>> begin

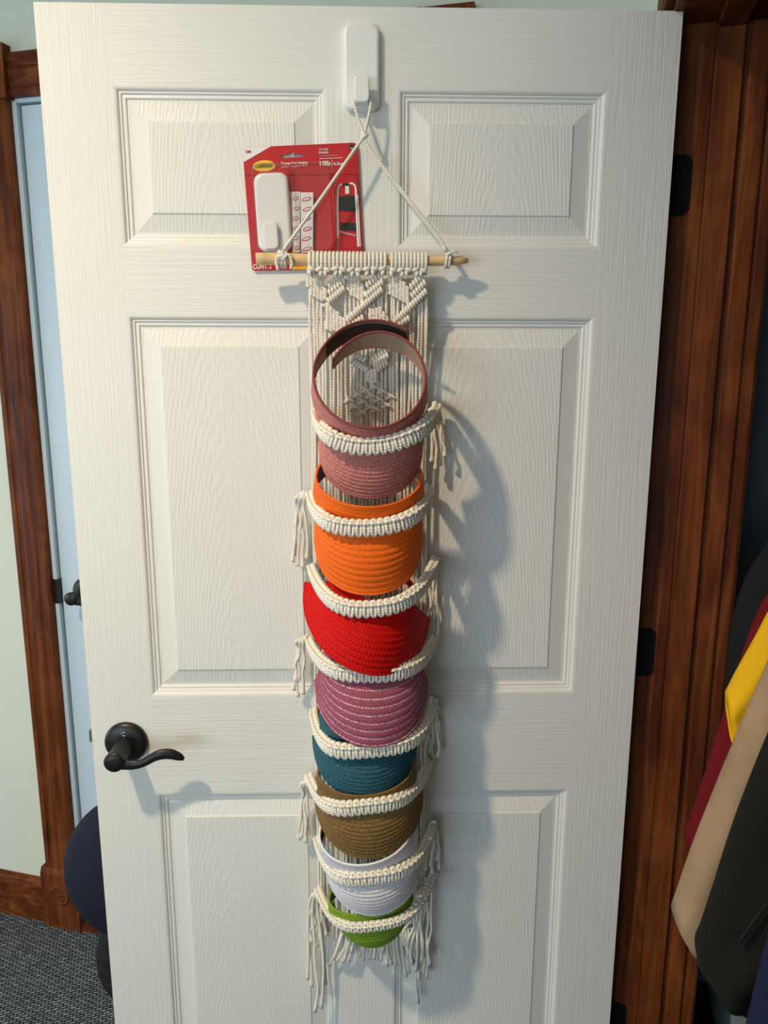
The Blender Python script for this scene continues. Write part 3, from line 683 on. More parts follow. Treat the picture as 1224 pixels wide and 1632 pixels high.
# leaf motifs (crop coordinates of the upper panel)
def Q(cx, cy, d=0.034): return P(440+cx/3.825, 380+cy/3.825, -d)
def ridge(b, a, c, r=0.0047, d=0.037, pitch=0.0046):
    p0, p1 = Q(*a, d), Q(*c, d); ax = (p1-p0); ln = ax.length; m = max(2, int(ln/pitch)); ax.normalize(); pr = Vector((-ax.z, 0, ax.x))
    for i in range(m):
        q = p0.lerp(p1, (i+0.5)/m); b.ell(q+Vector((0, -0.001, 0)), pr+ax*0.35, r*1.25, pitch*0.62, 7, 4, rd=r)
def weave(b, poly, d=0.034, step=21):
    xs_ = [p[0] for p in poly]; ys_ = [p[1] for p in poly]
    def inside(x, y):
        c = False; j = len(poly)-1
        for i in range(len(poly)):
            if (poly[i][1] > y) != (poly[j][1] > y) and x < (poly[j][0]-poly[i][0])*(y-poly[i][1])/(poly[j][1]-poly[i][1])+poly[i][0]: c = not c
            j = i
        return c
    k = 0; y = min(ys_)-100
    while y < max(ys_)+100:
        x = min(xs_)-100; i = 0
        while x < max(xs_)+60:
            xx = x; yy = y+(x-min(xs_))*0.55
            if inside(xx, yy): b.ell(Q(xx, yy, d+0.001*random.random()), Vector((0.75, 0, -0.5 if (k+i) % 2 else -0.85)), 0.0045, 0.0026, 6, 4)
            x += step*0.98; i += 1
        y += step*0.86; k += 1
LEAVES = [
 ([(192, 190), (240, 172), (318, 335), (316, 392), (196, 330)], [((318, 292), (436, 188)), ((318, 335), (422, 252)), ((314, 388), (418, 298))]),
 ([(440, 190), (480, 174), (548, 340), (532, 402), (438, 322)], [((548, 292), (652, 204)), ((546, 350), (652, 258)), ((430, 498), (648, 306)), ((430, 555), (535, 478)), ((455, 590), (540, 525))]),
 ([(694, 190), (742, 180), (820, 340), (804, 402), (694, 342)], [((818, 302), (895, 216)), ((824, 356), (912, 262)), ((718, 512), (918, 316)), ((745, 530), (815, 482))]),
 ([(290, 400), (330, 400), (428, 505), (420, 570), (310, 560)], []),
 ([(572, 430), (640, 420), (696, 500), (690, 545), (575, 530)], []),
 ([(450, 690), (470, 680), (552, 740), (556, 790), (470, 775)], [((452, 690), (548, 742)), ((456, 740), (560, 800)), ((585, 742), (690, 662)), ((592, 775), (684, 705)), ((596, 812), (680, 748))]),
 ([(560, 800), (612, 800), (612, 880), (560, 880)], []),
]
for poly, rid in LEAVES:
    b = MB(); weave(b, poly); o = b.build('leaf_motif', 'cord', mc, True)
    for a_, c_ in rid:
        b = MB(); ridge(b, a_, c_); b.build('ridge', 'cord', o, True)
b = MB()
for (x, y) in ((440, 985), (490, 955), (540, 930), (590, 910), (640, 935), (690, 965), (470, 1030), (520, 1000), (570, 960), (620, 985), (665, 1020), (515, 1065), (560, 1035), (600, 1045)):
    q = Q(x, y, 0.024)
    b.ell(q, (1, 0, 0.6), 0.0088, 0.0026, 7, 4); b.ell(q+Vector((0.003, -0.002, 0.002)), (1, 0, -0.6), 0.0085, 0.0026, 7, 4)
b.build('net_knots', 'cord', mc, True)

# long vertical cords, top to bottom
def strand(px0, py0, px1, py1, seed, d0=0.030, d1=0.012, amp=0.0015, name='cord'):
    rnd = random.Random(seed); pts = []; m = 14
    for i in range(m+1):
        t = i/m; y = py0+(py1-py0)*t; x = px0+(px1-px0)*t; d = d0+(d1-d0)*min(1, t*3)
        pts.append(P(x, y, -d)+Vector((rnd.uniform(-amp, amp), rnd.uniform(-amp, amp)*0.5, 0)))
    return cord(pts, name, n=3, r=0.0024, seg=6)
nS = 30
for i in range(nS):
    t = i/(nS-1); x0 = 493+t*187
    if 19.5 < i < 20.5: x0 += 2
    x1 = 515+t*(662-515)
    y0 = 455+random.uniform(-8, 8)
    if 0.12 < t < 0.3: y0 = 530
    strand(x0, y0, x1+random.uniform(-2, 2), 1500+random.uniform(-15, 10), i)
# pale outer cords that run down both sides between the bands
for i, (a_, c_) in enumerate((((496, 520), (508, 1440)), ((501, 650), (512, 1440)), ((679, 470), (676, 1420)), ((674, 650), (672, 1420)))):
    strand(a_[0], a_[1], c_[0], c_[1], 100+i, 0.026, 0.022, 0.0012)

# ---- the woven bands
def knot_proto():
    b = MB(); h = 0.0120
    w_ = 0.0029
    pts = [Vector((-w_*0.8, 0.003, h*0.85)), Vector((-w_, -0.0030, h*0.80)), Vector((-w_, -0.0062, h*0.35)), Vector((-w_*1.05, -0.0068, -h*0.25)), Vector((-w_*0.9, -0.0056, -h*0.72)), Vector((0, -0.0040, -h*0.98)),
           Vector((w_*0.9, -0.0056, -h*0.72)), Vector((w_*1.05, -0.0068, -h*0.25)), Vector((w_, -0.0062, h*0.35)), Vector((w_, -0.0030, h*0.80)), Vector((w_*0.8, 0.003, h*0.85))]
    b.tube(catmull(pts, 2), 0.0026, 7)
    b.tube(catmull([Vector((-0.0062, 0.0, h*0.40)), Vector((-0.0042, -0.0068, h*0.62)), Vector((0.0, -0.0088, h*0.70)), Vector((0.0042, -0.0068, h*0.62)), Vector((0.0062, 0.0, h*0.40))], 2), 0.0027, 7)
    b.ell((0.0, -0.001, h*0.95), (1, 0, 0.15), 0.0050, 0.0030, 7, 4, 0.0040)
    return b
KP = None
def band(L_, M_, R_, D, nx_=3.3, th=1.0, pitch=0.0100, lift=0.0):
    """L_, R_: end pixels at the cord plane; M_: pixel of the front; D: how far the front stands out"""
    global KP
    e0, e1 = P(*L_, -0.022), P(*R_, -0.022); mid = P(*M_, -D); pts = []
    m = 60
    for i in range(m+1):
        s = -1+2*i/m; s = math.sin(s*PI/2)*0.35+s*0.65
        base = e0.lerp(e1, (s+1)/2); mm = mid-e0.lerp(e1, 0.5)
        pts.append(base+Vector((mm.x*(1-s*s), mm.y*(1-abs(s)**nx_)**(0.8 if nx_ > 4 else 1.0), mm.z*(1-abs(s)**2.2))))
    o = MB().tube(pts, lambda t: 0.0068*th, 10, flat=0.55).build('woven_band', 'cord', mc, True)
    cum = [0]
    for i in range(m): cum.append(cum[-1]+(pts[i+1]-pts[i]).length)
    cnt = int(cum[-1]/pitch)
    for k in range(cnt):
        sd = (k+0.5)/cnt*cum[-1]; i = max(j for j in range(m) if cum[j] <= sd); f = (sd-cum[i])/(cum[i+1]-cum[i]); q = pts[i].lerp(pts[i+1], f)
        tx = (pts[min(i+2, m)]-pts[max(i-1, 0)]).normalized(); up = (Zv-tx*tx.z).normalized(); yy = up.cross(tx)
        ctr = o; 
        if KP is None:
            kb = knot_proto(); ko = kb.build('square_knot', 'cord', o, True); ko.data.transform(Matrix.Translation(org(o))); KP = ko
        else: ko = KP.copy(); COL.objects.link(ko); ko.parent = o
        rm = Matrix((tx, yy, up)).transposed().to_4x4()
        ko.matrix_basis = Matrix.Translation(q-org(o)) @ rm @ Matrix.Diagonal((1, 1, th, 1))
    return o
BANDS = [((507, 662), (592, 711), (692, 652), 0.157, 5.6), ((498, 792), (588, 841), (680, 782), 0.160, 4.8), ((499, 908), (592, 970), (691, 896), 0.158), ((495, 1024), (590, 1074), (690, 1022), 0.148),
         ((503, 1136), (588, 1194), (688, 1120), 0.152, 4.2), ((496, 1240), (583, 1284), (682, 1218), 0.150), ((508, 1340), (592, 1397), (688, 1318), 0.146), ((510, 1418), (598, 1474), (688, 1392), 0.128)]
for i, bd in enumerate(BANDS): band(*bd, th=(0.93 if i < 7 else 0.60))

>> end

• [AIM]
Each line with the string "pixels" in it needs to be found and copied.

• [RESULT OF THE EXERCISE]
The Blender Python script for this scene continues. Write part 3, from line 683 on. More parts follow. Treat the picture as 1224 pixels wide and 1632 pixels high.
    """L_, R_: end pixels at the cord plane; M_: pixel of the front; D: how far the front stands out"""